Wednesday, 31 May 2023

USA draft law on WHT

 House Republicans introduced a draft law on Thursday that would increase US withholding tax (WHT) on individuals / companies that come from a UTPR country (based on citizenship / incorporation rather than residence reporting here: WHT would increase by 5% at first, but going up to 50% if UTPR is not removed. They call this a ‘reciprocal tax’ or ‘retaliatory tax’. The chances of this making into law during this session of Congress are very slim given Democrat control of Senate and the possibility of a presidential veto.


As this tax takes aim at UTPR implementing countries, most likely targets are all US allies (all of the EU countries, UK, Japan, Korea, Australia and a handful of others), whereas others (eg China) are off the hook. The new tax is widely seen as aggressive, but its scope is narrow: it only applies on on payments already subject to WHT / US real estate related income, meaning lots of operational trade flows as well as foreign income flows are out of scope. There doesn't appear to be a clause that stops taxpayers from claiming double tax treaty (DTT) benefits either, which would make the increase moot in many cases. Similarly, there doesn't appear to be an UBO test, so holding structures through non-UTPR countries could be fine. Also apparently fine are companies incorporated in a non-UTPR country (eg a tax haven), even if they're tax resident in a UTPR country.

There's questions how this would practically work. Right now, if a US company pays interest, it withholds 30% unless recipients can prove they're eligible for reduction. If there's an increased WHT rate of 35%-50%, does the 35%-50% become the new baseline (with parties needing to prove they're not UTPR country incorporated to drop to 30%)?

The WHT increase applies on even small scale corps / individuals (whereas UTPR is subject to revenue thresholds). The increase is also aggressive as compared to UTPR revenue at stake on US income. Republicans have focused a lot on cases where UTPR could apply on US income, but those are mostly corner cases. The UTPR revenue on non-US income of US MNEs is likely more substantial. Is defending low tax outcomes on non-US income of US MNEs really worth a trade fight with US's biggest allies?
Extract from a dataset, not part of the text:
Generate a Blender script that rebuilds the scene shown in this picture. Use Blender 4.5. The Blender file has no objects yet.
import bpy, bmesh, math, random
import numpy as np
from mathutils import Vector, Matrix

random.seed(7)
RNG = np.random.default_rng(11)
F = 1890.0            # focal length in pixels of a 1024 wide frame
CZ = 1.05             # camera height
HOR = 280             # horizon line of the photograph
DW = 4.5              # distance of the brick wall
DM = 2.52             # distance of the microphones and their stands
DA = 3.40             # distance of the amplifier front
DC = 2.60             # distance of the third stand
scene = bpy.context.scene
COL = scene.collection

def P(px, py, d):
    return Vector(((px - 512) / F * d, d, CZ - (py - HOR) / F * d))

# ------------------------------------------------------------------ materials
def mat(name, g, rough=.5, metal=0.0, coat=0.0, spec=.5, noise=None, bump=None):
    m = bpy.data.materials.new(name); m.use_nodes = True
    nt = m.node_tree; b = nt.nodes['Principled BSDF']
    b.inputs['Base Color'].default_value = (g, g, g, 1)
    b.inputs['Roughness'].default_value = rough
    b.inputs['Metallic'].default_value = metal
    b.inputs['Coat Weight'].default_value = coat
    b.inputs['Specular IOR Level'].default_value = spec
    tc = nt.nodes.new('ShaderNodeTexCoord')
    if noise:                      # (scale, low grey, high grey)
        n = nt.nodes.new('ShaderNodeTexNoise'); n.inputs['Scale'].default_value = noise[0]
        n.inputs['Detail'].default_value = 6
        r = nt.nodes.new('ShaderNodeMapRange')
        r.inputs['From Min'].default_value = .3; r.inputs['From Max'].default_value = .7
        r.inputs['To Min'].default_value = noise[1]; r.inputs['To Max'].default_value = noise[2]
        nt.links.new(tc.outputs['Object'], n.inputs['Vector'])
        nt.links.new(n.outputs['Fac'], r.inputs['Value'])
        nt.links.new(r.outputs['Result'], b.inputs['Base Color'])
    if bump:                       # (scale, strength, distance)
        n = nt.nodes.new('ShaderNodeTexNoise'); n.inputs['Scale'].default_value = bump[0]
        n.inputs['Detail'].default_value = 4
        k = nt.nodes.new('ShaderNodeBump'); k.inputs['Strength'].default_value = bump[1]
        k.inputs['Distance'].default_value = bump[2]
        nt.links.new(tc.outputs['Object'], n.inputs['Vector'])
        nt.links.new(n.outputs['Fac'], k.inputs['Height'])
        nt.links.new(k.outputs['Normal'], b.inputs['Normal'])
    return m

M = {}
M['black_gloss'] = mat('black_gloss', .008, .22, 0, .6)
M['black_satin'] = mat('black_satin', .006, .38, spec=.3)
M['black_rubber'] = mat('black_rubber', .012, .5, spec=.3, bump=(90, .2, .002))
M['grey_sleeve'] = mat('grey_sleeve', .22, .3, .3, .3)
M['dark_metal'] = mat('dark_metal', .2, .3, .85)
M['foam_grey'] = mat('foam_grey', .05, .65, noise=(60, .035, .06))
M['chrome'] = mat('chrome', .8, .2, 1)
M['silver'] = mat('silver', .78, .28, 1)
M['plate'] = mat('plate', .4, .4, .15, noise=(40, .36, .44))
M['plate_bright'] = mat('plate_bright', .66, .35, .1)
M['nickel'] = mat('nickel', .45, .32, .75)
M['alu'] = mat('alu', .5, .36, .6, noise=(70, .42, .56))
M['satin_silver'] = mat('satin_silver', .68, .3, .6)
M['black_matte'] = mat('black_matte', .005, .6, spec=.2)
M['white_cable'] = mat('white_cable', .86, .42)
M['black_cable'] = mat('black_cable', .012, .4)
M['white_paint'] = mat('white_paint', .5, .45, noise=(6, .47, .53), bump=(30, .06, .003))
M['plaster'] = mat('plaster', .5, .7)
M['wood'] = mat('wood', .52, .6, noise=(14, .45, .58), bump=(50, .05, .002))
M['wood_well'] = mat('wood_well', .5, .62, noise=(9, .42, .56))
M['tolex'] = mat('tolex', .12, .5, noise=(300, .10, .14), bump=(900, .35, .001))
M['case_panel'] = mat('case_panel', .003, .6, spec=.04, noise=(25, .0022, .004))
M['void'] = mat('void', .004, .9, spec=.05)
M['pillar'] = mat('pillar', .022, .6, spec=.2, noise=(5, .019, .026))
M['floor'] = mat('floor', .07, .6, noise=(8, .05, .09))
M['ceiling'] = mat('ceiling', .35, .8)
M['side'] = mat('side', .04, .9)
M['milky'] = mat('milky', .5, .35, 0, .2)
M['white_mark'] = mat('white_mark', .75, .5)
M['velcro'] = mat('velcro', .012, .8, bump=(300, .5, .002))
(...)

The tax increase is unlikely to see the light of day, but it is of course possible that it may resurface in 2025, though likely in significantly reworked form. Two years is a long time in international tax these days, so not too many people would be concerned about the 2025 plans for now. But it seems that even when you set out to create a retaliatory, extraterritorial and discriminatory measure, it is quite difficult to make it sufficiently well targeted to ensure you are discriminating who you want to discriminate.

Obvious disclaimers: this is not advice. These views are my own and do not necessarily represent my employer.